Your task » From the line containing "s = blobs(px, py, SOIL)" through the last line of the data, return those lines exactly as written and nothing more.

Data »

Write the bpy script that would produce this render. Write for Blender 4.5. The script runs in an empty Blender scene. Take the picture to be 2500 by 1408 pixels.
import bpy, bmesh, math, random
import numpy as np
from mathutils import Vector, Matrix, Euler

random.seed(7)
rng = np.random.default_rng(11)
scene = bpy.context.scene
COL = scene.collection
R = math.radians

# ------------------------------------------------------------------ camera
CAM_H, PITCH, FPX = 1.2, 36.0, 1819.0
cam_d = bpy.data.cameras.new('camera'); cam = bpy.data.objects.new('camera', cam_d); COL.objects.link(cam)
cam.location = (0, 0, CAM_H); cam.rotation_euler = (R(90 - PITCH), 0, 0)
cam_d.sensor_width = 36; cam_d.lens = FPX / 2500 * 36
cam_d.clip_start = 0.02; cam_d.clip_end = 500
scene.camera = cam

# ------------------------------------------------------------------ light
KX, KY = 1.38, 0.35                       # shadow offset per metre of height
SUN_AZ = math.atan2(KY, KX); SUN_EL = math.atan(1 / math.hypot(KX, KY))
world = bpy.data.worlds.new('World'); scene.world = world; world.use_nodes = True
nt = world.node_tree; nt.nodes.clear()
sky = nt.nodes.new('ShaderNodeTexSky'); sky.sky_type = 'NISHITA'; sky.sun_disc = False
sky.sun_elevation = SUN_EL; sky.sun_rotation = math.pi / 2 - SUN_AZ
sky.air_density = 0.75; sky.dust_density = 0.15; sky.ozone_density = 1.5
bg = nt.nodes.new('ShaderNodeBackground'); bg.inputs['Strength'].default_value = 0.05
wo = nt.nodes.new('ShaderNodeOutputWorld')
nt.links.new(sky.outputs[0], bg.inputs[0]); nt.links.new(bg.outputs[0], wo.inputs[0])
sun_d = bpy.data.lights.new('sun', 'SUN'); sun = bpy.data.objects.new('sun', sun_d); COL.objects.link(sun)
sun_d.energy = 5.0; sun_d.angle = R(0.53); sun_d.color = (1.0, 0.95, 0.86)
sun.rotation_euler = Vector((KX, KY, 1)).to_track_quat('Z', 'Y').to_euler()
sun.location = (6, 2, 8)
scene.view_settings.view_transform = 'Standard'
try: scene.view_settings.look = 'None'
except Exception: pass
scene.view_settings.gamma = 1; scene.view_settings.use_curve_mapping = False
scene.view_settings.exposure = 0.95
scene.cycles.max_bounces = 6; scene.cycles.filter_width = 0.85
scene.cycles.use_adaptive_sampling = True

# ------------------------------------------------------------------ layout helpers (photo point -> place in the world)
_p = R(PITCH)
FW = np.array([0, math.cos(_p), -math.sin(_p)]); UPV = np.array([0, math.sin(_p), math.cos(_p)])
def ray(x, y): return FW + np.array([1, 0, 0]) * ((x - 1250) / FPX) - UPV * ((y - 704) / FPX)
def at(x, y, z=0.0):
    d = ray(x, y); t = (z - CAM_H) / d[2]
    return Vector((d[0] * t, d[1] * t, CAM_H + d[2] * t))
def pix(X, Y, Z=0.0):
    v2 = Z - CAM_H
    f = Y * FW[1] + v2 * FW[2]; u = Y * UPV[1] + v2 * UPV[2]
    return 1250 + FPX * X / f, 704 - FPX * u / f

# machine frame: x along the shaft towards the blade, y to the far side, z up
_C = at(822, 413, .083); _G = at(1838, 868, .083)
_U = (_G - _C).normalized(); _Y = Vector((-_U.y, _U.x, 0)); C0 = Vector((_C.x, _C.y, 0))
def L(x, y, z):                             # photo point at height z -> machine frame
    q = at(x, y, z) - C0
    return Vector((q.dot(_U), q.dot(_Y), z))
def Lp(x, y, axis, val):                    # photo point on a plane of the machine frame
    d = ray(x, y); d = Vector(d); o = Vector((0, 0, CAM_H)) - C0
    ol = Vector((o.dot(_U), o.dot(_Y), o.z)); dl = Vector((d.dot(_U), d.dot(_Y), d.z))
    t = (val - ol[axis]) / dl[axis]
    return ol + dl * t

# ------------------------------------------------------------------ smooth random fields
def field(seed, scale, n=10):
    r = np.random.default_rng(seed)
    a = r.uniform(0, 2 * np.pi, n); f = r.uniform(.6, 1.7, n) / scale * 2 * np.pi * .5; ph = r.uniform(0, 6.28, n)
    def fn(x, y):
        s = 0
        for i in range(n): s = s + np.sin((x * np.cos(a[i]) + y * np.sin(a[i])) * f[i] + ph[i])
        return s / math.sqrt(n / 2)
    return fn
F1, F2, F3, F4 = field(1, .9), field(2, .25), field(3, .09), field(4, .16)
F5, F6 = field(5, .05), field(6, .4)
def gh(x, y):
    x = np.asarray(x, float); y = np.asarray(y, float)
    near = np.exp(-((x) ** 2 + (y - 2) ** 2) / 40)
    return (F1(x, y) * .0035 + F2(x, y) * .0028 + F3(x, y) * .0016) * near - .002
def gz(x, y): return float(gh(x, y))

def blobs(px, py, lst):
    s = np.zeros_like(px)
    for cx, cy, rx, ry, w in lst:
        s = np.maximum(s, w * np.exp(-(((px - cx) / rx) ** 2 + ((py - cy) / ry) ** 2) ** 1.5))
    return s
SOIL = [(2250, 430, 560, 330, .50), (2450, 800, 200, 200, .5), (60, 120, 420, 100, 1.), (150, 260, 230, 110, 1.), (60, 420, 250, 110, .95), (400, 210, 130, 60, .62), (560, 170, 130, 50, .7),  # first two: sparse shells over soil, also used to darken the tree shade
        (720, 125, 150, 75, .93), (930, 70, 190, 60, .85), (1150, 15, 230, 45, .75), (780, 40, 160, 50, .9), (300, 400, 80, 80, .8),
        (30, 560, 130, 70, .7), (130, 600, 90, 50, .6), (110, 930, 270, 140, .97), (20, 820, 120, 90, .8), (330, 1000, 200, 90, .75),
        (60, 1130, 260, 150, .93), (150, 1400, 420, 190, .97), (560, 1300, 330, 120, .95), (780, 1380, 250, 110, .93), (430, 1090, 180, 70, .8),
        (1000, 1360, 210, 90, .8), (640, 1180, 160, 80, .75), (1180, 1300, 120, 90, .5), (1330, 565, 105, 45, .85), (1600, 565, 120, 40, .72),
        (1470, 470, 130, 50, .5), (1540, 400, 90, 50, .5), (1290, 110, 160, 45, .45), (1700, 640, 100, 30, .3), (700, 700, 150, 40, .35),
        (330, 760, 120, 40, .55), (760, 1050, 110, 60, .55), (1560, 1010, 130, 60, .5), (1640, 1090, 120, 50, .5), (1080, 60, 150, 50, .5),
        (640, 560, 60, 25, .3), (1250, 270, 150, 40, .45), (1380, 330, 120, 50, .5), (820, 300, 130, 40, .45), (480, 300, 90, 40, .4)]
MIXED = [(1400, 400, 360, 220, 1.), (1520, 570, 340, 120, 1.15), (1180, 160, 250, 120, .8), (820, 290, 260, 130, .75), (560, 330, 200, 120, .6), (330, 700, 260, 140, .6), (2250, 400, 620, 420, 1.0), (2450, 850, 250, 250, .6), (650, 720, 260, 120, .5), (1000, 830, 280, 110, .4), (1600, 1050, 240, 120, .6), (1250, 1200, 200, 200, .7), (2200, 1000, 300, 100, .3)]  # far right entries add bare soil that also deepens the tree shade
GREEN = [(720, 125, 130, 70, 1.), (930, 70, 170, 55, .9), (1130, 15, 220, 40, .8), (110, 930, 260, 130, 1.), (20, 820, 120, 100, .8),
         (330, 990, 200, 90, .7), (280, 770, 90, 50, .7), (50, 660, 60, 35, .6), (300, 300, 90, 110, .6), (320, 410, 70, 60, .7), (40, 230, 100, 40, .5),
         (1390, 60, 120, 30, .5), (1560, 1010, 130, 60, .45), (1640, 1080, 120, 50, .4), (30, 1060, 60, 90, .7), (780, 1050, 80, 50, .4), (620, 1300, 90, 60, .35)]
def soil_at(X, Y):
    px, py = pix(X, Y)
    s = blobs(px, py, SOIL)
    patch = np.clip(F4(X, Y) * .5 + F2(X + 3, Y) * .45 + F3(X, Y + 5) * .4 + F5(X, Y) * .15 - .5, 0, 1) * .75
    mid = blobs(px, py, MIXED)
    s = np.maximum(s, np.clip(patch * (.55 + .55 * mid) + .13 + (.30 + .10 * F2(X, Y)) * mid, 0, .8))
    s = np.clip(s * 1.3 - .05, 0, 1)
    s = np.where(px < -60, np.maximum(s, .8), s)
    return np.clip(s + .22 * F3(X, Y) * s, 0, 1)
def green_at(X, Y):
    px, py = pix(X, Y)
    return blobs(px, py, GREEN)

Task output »
    s = blobs(px, py, SOIL)
    patch = np.clip(F4(X, Y) * .5 + F2(X + 3, Y) * .45 + F3(X, Y + 5) * .4 + F5(X, Y) * .15 - .5, 0, 1) * .75
    mid = blobs(px, py, MIXED)
    s = np.maximum(s, np.clip(patch * (.55 + .55 * mid) + .13 + (.30 + .10 * F2(X, Y)) * mid, 0, .8))
    s = np.clip(s * 1.3 - .05, 0, 1)
    s = np.where(px < -60, np.maximum(s, .8), s)
    return np.clip(s + .22 * F3(X, Y) * s, 0, 1)
def green_at(X, Y):
    px, py = pix(X, Y)
    return blobs(px, py, GREEN)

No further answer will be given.